In Online Chat, Obama Ignores Marijuana Questions
The president gave marijuana-legalization advocates a buzz kill today.
That’s because groups that lobby to decriminalize marijuana had waged a weeklong YouTube campaign urging President Barack Obama to answer questions about drug policy during an online question-and-answer session billed as “Your Interview With the President.”
The top-rated questions, as voted by the public, dealt with marijuana and drug policy, but in the session, the president took questions via YouTube and Google+ on the job market, the economy and American manufacturing — hitting on many of the themes from last week’s State of the Union address. Some of the pro-legalization advocates chided the event’s organizers for finding time to pose questions to the president about late-night snacking and tennis but not drug policy.
The top-rated video question came from Stephen Downing, a retired Los Angeles police officer and a board member of Law Enforcement Against Prohibition, who said he and like-minded Americans are tired of getting brushed off by elected officials.
“It’s worse than silly that YouTube and Google would waste the time of the president and of the American people discussing things like midnight snacks and playing tennis when there is a much more pressing question on the minds of the people who took the time to participate in voting on submissions,” he said in a statement released tonight by LEAP. “A majority of Americans now support legalizing marijuana to de-fund cartels and gangs, lower incarceration and arrest rates and save scarce public resources, all while generating new much-needed tax revenue.”
The National Organization for the Reform of Marijuana Laws was similarly disappointed with the president’s Q&A.
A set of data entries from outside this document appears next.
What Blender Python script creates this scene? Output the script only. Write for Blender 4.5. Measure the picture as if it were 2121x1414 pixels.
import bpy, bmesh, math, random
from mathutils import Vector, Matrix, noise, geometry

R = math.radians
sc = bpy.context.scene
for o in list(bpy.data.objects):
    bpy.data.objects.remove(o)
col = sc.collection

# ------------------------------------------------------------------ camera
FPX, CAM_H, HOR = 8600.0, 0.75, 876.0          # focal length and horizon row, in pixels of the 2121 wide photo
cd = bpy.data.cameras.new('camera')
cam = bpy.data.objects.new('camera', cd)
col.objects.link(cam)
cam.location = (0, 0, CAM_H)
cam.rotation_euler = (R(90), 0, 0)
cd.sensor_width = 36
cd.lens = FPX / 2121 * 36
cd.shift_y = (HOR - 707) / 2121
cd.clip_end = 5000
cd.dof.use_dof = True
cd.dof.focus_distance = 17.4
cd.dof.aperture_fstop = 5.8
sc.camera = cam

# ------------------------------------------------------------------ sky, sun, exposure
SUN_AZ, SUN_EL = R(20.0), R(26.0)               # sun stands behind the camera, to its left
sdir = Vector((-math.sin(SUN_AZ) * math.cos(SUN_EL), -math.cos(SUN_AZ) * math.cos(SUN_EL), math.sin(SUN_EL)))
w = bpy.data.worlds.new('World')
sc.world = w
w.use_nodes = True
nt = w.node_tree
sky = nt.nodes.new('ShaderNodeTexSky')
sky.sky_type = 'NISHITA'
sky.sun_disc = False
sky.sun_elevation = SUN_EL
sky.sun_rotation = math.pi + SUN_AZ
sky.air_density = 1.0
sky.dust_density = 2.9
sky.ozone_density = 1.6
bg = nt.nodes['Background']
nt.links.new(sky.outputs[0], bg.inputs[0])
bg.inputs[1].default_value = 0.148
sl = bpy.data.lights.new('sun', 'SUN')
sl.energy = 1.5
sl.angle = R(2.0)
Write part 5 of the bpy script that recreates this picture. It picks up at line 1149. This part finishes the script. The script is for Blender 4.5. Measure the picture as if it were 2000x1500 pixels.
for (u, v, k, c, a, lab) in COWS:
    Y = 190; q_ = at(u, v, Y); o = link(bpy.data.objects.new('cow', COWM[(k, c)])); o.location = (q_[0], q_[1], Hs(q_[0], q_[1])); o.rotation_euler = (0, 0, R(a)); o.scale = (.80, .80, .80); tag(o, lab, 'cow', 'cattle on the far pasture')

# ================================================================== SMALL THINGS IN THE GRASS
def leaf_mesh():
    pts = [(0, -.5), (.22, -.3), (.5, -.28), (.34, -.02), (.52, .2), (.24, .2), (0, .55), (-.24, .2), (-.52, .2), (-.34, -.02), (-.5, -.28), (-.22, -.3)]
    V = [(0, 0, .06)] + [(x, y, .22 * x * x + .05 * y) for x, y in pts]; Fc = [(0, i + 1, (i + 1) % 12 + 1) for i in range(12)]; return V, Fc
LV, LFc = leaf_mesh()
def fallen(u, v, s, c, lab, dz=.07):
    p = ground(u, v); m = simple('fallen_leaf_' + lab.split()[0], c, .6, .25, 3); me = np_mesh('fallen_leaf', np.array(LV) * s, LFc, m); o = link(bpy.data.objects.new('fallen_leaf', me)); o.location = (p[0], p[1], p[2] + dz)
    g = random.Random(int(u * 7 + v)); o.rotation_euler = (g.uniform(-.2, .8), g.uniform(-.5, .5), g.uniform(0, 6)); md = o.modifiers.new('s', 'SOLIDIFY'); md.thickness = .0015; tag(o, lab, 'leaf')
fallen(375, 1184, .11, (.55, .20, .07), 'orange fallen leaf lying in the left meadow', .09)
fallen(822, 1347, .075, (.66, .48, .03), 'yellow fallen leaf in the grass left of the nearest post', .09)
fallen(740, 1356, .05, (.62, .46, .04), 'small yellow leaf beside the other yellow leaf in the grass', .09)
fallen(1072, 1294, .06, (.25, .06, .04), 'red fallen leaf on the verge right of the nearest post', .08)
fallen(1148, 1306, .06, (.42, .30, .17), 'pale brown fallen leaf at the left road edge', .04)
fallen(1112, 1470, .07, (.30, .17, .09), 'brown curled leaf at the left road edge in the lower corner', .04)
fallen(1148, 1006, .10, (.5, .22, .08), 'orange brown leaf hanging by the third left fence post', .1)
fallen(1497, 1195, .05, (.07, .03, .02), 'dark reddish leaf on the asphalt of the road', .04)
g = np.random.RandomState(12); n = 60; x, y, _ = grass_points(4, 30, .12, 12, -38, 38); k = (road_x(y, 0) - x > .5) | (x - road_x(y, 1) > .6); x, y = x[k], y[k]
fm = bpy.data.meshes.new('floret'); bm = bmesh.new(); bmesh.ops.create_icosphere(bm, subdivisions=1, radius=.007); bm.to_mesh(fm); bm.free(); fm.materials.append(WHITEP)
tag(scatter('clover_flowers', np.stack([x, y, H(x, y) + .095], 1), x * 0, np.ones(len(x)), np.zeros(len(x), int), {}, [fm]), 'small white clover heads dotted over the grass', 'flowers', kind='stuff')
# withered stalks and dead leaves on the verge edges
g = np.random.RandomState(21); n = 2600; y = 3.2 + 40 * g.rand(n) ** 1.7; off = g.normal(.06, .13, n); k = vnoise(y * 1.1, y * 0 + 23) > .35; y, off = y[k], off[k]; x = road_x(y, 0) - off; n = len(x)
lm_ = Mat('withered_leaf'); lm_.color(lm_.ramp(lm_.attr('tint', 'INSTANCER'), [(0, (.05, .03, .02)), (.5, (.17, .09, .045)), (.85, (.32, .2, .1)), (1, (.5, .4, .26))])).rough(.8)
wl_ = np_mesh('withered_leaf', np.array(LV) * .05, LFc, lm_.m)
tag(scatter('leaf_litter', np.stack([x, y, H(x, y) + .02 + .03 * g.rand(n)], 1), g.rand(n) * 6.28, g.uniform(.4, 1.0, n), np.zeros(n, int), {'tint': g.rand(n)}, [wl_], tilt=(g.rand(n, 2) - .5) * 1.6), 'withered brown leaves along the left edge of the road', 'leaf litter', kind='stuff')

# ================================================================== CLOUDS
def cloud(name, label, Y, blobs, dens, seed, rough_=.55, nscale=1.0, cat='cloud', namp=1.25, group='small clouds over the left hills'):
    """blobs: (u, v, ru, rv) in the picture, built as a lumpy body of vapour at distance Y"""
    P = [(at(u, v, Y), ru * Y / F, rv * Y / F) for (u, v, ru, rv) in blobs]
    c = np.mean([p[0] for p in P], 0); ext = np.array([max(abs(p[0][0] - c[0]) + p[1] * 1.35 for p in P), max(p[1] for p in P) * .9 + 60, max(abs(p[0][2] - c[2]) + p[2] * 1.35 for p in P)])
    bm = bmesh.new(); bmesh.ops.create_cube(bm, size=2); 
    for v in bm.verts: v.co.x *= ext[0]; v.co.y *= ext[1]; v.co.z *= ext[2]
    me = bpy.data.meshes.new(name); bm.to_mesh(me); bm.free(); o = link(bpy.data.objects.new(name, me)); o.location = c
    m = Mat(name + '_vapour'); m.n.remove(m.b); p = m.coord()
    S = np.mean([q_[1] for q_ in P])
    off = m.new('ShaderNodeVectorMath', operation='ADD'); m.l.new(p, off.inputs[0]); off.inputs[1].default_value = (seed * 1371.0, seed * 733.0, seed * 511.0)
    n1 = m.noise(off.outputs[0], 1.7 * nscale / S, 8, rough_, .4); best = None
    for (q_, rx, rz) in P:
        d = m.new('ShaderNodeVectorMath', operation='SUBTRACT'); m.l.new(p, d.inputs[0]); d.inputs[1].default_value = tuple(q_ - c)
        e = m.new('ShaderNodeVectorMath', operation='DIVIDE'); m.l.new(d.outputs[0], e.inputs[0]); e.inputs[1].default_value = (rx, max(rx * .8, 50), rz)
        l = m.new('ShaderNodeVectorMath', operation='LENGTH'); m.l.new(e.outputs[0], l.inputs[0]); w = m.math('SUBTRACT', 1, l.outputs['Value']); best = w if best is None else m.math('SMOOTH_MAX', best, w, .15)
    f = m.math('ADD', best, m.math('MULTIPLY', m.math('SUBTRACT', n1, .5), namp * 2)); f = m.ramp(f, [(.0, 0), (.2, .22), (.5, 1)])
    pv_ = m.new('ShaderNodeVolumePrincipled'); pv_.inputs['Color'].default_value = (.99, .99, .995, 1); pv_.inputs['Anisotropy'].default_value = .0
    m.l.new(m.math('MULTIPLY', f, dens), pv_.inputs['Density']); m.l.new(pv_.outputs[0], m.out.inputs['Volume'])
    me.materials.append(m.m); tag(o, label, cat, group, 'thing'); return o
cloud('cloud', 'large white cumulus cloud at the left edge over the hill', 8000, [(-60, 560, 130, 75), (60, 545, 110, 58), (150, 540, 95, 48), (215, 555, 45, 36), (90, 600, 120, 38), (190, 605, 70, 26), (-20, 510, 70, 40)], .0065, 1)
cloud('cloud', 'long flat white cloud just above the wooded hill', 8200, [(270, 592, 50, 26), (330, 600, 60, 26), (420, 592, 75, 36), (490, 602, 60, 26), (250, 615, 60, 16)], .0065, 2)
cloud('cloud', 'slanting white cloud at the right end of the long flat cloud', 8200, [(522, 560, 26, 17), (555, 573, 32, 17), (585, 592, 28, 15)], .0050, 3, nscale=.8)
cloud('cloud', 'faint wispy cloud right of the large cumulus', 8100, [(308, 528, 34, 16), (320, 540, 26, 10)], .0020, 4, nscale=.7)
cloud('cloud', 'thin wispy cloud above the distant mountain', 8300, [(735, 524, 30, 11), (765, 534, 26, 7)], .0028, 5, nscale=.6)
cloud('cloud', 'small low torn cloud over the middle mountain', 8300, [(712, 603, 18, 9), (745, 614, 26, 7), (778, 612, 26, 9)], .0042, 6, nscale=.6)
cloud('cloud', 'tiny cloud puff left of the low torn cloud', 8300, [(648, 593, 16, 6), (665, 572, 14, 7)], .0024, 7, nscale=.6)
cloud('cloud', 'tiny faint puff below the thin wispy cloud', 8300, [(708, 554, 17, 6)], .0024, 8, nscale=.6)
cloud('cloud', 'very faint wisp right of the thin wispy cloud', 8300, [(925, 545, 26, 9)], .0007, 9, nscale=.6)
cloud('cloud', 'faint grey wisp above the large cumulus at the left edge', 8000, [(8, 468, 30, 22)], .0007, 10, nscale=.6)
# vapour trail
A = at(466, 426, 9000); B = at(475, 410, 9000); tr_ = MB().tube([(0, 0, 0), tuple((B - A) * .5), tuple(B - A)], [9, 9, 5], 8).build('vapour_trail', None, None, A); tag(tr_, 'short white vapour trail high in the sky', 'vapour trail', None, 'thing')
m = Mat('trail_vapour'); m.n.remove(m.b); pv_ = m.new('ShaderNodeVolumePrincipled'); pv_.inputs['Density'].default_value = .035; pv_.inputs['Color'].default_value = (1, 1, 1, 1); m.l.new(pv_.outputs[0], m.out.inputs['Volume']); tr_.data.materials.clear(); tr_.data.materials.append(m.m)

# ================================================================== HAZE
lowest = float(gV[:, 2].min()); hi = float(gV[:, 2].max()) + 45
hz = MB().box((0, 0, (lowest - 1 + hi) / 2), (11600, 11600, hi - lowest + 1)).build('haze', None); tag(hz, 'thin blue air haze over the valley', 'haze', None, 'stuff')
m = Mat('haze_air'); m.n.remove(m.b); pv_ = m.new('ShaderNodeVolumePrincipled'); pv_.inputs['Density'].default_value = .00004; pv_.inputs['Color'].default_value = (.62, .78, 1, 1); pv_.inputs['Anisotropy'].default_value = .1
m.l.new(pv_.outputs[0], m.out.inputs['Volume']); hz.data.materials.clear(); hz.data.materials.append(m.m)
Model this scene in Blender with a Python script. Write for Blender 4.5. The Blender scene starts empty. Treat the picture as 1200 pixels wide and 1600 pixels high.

“For the ninth time, the White House has solicited the American people for direct input on the issues they cared about and then, when the resulting answers called overwhelmingly for marijuana law reform, President Obama ignores the will of the American people on this burning issue,” Erik Altieri, NORML’s communications coordinator, said in a statement. “If things continue as they are, President Obama very well may earn the dubious honor of running to the right of his predecessor George W. Bush on the marijuana issue.”